To the contrary, the British state has not learnt a single lesson over the last twenty years. Faced with property damage and disruption to its weapons-manufacturing relationship with Israel, it has responded precisely with repression and outrage. Palestine Action have instead channeled their anger into a movement of solidarity with all communities in this country, and they have sought to counter the British state’s repressive mechanisms with a spectacle that brings their complicity to light — not through ‘terrorist’ acts that simply replicate horror from over there over here, but by disrupting the supply chains that continue to perpetuate that horror everywhere.

Palestine Action will not only find themselves on ‘the right side of history’; they are making that history, rewriting that history.

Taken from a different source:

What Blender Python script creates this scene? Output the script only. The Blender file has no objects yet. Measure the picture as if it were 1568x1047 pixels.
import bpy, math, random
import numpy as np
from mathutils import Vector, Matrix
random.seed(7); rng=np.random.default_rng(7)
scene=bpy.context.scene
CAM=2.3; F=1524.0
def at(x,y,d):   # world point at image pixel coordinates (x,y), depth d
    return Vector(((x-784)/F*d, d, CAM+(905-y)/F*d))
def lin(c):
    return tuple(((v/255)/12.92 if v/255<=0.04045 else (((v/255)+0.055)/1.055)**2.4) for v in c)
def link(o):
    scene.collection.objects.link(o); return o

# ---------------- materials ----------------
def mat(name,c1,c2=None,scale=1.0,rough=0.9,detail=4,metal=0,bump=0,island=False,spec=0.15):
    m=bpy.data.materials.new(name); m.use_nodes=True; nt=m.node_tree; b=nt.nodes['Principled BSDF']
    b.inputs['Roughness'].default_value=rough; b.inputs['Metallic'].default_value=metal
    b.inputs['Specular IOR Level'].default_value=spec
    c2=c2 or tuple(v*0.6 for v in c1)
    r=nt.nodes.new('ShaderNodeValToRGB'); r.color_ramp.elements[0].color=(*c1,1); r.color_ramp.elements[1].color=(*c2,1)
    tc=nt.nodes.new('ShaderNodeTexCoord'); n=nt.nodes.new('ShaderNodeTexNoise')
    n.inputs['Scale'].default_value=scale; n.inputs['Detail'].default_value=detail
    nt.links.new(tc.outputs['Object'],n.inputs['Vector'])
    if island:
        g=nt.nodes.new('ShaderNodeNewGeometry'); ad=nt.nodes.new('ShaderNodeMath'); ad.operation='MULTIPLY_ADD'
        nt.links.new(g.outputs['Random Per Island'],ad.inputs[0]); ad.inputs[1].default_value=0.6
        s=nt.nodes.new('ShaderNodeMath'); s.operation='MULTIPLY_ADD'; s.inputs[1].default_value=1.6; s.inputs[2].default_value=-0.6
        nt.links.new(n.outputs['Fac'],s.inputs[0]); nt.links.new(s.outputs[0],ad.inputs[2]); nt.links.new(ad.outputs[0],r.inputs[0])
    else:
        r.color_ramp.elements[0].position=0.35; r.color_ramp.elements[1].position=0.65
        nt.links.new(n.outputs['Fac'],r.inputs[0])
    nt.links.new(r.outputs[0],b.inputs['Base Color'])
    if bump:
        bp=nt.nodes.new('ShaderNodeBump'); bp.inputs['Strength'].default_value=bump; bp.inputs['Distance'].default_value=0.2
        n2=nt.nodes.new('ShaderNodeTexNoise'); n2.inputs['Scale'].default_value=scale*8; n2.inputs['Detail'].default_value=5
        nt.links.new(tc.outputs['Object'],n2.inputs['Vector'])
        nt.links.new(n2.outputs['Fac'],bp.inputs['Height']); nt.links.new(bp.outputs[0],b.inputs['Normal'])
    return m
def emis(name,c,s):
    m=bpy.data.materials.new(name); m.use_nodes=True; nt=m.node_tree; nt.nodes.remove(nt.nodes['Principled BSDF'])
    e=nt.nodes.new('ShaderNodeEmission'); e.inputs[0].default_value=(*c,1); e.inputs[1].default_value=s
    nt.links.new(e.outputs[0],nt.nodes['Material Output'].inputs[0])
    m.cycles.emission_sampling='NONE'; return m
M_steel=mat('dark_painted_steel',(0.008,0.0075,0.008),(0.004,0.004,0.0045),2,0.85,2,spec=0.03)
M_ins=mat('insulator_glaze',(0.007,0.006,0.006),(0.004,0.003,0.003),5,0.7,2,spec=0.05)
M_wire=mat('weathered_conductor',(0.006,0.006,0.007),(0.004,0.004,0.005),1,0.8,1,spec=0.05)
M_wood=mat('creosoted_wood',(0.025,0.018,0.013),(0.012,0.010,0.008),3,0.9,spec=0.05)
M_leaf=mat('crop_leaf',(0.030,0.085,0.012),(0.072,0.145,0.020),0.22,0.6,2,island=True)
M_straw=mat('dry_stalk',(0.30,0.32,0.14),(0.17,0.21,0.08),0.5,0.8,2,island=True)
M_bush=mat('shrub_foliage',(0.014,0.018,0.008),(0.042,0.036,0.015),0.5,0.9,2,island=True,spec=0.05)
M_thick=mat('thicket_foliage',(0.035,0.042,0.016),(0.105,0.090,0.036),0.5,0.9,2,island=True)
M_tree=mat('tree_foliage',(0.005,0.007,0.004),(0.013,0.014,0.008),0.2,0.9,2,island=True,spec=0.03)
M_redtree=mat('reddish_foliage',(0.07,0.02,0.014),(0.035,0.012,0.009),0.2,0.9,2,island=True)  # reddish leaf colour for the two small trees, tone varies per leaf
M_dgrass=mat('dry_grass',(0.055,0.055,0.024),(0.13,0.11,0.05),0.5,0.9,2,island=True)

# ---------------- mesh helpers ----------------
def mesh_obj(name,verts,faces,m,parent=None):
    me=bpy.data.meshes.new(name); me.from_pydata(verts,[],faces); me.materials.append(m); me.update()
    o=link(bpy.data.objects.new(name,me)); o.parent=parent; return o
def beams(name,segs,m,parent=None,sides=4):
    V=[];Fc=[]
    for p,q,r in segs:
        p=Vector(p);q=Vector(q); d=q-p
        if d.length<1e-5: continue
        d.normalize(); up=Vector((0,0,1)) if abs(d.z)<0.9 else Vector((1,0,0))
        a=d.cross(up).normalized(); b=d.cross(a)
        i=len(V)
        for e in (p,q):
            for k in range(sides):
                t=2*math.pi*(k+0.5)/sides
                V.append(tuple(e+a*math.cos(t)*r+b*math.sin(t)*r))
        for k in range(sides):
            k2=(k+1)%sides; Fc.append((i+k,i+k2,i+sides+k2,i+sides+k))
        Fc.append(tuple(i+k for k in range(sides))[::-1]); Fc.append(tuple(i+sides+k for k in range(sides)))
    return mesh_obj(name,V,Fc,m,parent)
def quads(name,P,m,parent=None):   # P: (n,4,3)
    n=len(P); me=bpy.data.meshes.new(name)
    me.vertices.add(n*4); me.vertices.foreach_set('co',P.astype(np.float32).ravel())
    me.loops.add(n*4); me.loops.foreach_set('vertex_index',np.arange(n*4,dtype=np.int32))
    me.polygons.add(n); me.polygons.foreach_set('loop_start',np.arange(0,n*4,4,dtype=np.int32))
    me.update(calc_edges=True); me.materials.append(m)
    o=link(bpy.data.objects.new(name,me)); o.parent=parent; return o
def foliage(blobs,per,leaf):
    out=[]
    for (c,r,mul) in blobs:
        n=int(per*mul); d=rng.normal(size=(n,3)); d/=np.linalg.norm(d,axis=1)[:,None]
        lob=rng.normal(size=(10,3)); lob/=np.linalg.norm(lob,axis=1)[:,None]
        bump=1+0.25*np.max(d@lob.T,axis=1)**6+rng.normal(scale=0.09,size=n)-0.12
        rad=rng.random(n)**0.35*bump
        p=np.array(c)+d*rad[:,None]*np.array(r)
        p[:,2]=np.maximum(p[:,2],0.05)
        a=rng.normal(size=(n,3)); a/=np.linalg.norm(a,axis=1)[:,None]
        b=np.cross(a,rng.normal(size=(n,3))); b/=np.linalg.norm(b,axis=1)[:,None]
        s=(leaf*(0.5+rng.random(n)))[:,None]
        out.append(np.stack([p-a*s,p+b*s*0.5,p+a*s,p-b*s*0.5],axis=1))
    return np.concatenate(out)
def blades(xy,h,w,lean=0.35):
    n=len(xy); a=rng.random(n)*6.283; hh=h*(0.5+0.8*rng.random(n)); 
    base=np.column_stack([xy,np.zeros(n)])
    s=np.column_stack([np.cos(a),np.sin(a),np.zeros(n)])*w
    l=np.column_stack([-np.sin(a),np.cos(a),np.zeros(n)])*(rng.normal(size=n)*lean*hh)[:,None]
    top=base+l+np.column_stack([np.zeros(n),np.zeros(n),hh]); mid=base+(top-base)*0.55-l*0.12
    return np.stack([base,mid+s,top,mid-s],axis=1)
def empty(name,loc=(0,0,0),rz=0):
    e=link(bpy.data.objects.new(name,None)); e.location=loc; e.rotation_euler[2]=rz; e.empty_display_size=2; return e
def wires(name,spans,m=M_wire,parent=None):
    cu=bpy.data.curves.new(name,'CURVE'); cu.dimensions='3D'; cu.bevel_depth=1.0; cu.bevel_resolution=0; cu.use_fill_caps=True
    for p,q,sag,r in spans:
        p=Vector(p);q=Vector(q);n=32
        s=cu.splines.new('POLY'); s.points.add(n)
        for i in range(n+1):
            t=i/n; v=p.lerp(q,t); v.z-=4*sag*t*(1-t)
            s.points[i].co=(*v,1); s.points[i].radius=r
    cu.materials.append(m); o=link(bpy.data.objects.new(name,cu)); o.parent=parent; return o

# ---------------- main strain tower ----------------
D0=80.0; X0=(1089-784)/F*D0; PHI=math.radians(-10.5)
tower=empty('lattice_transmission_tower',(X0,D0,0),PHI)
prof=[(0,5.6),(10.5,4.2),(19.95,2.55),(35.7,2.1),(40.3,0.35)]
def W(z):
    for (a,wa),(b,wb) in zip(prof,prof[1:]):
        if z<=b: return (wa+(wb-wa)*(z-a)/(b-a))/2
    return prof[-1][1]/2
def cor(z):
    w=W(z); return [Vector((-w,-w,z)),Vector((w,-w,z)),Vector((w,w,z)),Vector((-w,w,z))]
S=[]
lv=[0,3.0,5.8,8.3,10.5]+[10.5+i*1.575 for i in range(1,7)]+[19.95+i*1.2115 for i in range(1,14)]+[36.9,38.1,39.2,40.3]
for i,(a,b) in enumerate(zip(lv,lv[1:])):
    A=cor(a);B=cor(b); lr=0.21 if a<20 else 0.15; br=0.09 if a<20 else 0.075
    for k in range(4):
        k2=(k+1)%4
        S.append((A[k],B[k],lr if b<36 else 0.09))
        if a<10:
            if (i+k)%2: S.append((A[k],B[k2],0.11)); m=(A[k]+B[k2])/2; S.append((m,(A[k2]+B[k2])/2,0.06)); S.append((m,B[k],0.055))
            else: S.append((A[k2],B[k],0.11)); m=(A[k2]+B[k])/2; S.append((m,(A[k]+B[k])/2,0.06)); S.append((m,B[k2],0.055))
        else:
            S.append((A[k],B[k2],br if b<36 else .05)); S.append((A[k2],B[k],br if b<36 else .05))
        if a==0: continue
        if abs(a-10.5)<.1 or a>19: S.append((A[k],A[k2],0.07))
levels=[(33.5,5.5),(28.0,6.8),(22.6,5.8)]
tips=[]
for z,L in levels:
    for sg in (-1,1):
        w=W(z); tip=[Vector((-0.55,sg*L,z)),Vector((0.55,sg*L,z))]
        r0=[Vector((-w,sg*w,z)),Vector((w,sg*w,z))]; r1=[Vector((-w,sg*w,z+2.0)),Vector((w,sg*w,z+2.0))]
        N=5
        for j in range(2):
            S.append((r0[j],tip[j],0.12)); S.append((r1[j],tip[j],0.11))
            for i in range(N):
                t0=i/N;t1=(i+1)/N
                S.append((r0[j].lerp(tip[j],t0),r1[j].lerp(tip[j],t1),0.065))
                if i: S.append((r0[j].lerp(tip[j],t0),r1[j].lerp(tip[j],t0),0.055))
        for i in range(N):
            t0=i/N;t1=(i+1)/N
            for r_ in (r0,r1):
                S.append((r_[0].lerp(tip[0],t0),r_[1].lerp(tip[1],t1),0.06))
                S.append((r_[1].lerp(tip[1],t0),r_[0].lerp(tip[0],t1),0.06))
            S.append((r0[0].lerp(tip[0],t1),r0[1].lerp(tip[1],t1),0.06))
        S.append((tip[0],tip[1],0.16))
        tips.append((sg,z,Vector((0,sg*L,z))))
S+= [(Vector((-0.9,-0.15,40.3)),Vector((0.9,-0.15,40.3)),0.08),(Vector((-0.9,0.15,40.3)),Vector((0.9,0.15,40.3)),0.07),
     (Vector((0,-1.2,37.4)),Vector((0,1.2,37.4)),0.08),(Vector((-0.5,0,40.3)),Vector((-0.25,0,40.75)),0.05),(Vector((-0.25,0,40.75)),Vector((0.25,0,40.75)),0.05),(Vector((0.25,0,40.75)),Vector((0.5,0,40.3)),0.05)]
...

They are demonstrating the ways in which horrorism can be curtailed for everyone in the twenty-first century, and in a manner that has clearly learned very important lessons from the recent past.

If the British state cannot see that, it is because it has truly made itself blind. It continues to perpetuate the War on Terror was terroristically as it did in 2003, after 9/11. Palestine Action are engaged in a War on Horror, and when framed in those terms, the British state cannot continue to reside on the side of an imagined good any longer.